**TASK DIRECTIONS:** Leave out the pictures and repeat the data exactly.

**SUPPLIED MATERIAL:**
━━━━
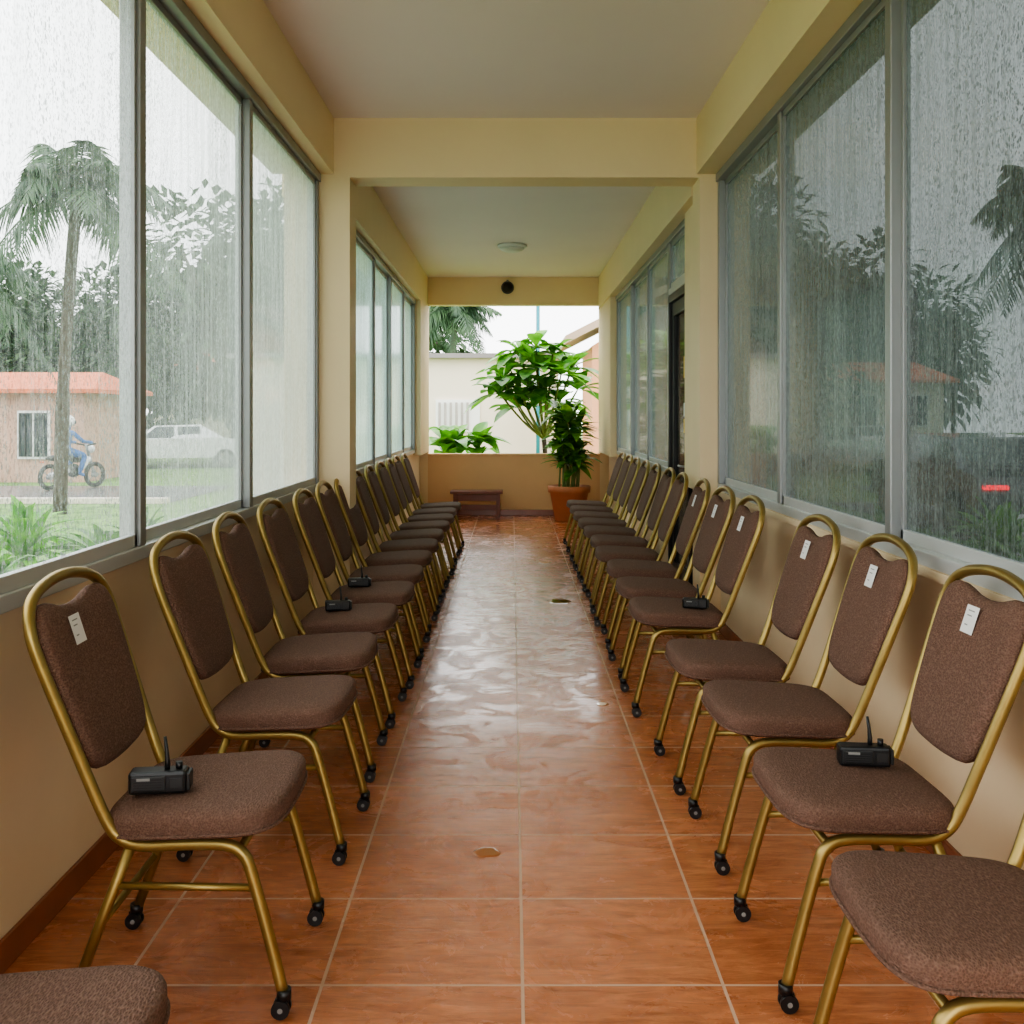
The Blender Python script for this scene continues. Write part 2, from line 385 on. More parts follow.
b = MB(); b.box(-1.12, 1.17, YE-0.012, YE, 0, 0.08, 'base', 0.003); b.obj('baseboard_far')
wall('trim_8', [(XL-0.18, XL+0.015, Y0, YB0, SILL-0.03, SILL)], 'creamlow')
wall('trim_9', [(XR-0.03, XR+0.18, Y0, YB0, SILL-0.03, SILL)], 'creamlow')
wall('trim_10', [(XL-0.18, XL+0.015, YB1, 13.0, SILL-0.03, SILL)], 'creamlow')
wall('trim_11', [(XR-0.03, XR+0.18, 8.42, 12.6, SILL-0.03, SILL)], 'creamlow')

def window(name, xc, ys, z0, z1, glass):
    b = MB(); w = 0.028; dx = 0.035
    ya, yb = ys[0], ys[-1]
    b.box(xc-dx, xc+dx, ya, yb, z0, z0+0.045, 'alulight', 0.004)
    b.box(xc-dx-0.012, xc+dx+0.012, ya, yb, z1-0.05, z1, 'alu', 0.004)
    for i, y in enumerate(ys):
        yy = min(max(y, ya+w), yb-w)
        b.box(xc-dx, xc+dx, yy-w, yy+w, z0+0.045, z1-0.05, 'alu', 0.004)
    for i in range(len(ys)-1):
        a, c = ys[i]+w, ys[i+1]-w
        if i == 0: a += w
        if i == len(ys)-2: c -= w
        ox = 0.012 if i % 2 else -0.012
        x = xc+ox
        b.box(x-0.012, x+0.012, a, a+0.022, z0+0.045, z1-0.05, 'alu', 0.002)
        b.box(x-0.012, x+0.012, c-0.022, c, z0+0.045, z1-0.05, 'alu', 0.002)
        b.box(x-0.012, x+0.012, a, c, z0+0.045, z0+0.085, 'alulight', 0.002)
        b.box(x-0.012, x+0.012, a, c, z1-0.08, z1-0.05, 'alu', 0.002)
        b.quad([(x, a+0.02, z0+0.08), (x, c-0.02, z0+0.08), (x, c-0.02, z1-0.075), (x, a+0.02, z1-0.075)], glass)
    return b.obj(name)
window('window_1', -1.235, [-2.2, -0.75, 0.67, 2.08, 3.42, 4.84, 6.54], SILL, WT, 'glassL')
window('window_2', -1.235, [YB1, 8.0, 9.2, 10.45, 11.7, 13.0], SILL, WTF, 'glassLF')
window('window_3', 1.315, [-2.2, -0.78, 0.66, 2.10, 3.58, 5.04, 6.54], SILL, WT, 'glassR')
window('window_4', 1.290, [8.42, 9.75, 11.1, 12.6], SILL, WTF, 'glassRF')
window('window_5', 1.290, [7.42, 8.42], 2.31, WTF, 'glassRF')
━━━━
**SOLUTION:**
The Blender Python script for this scene continues. Write part 2, from line 385 on. More parts follow.
b = MB(); b.box(-1.12, 1.17, YE-0.012, YE, 0, 0.08, 'base', 0.003); b.obj('baseboard_far')
wall('trim_8', [(XL-0.18, XL+0.015, Y0, YB0, SILL-0.03, SILL)], 'creamlow')
wall('trim_9', [(XR-0.03, XR+0.18, Y0, YB0, SILL-0.03, SILL)], 'creamlow')
wall('trim_10', [(XL-0.18, XL+0.015, YB1, 13.0, SILL-0.03, SILL)], 'creamlow')
wall('trim_11', [(XR-0.03, XR+0.18, 8.42, 12.6, SILL-0.03, SILL)], 'creamlow')

def window(name, xc, ys, z0, z1, glass):
    b = MB(); w = 0.028; dx = 0.035
    ya, yb = ys[0], ys[-1]
    b.box(xc-dx, xc+dx, ya, yb, z0, z0+0.045, 'alulight', 0.004)
    b.box(xc-dx-0.012, xc+dx+0.012, ya, yb, z1-0.05, z1, 'alu', 0.004)
    for i, y in enumerate(ys):
        yy = min(max(y, ya+w), yb-w)
        b.box(xc-dx, xc+dx, yy-w, yy+w, z0+0.045, z1-0.05, 'alu', 0.004)
    for i in range(len(ys)-1):
        a, c = ys[i]+w, ys[i+1]-w
        if i == 0: a += w
        if i == len(ys)-2: c -= w
        ox = 0.012 if i % 2 else -0.012
        x = xc+ox
        b.box(x-0.012, x+0.012, a, a+0.022, z0+0.045, z1-0.05, 'alu', 0.002)
        b.box(x-0.012, x+0.012, c-0.022, c, z0+0.045, z1-0.05, 'alu', 0.002)
        b.box(x-0.012, x+0.012, a, c, z0+0.045, z0+0.085, 'alulight', 0.002)
        b.box(x-0.012, x+0.012, a, c, z1-0.08, z1-0.05, 'alu', 0.002)
        b.quad([(x, a+0.02, z0+0.08), (x, c-0.02, z0+0.08), (x, c-0.02, z1-0.075), (x, a+0.02, z1-0.075)], glass)
    return b.obj(name)
window('window_1', -1.235, [-2.2, -0.75, 0.67, 2.08, 3.42, 4.84, 6.54], SILL, WT, 'glassL')
window('window_2', -1.235, [YB1, 8.0, 9.2, 10.45, 11.7, 13.0], SILL, WTF, 'glassLF')
window('window_3', 1.315, [-2.2, -0.78, 0.66, 2.10, 3.58, 5.04, 6.54], SILL, WT, 'glassR')
window('window_4', 1.290, [8.42, 9.75, 11.1, 12.6], SILL, WTF, 'glassRF')
window('window_5', 1.290, [7.42, 8.42], 2.31, WTF, 'glassRF')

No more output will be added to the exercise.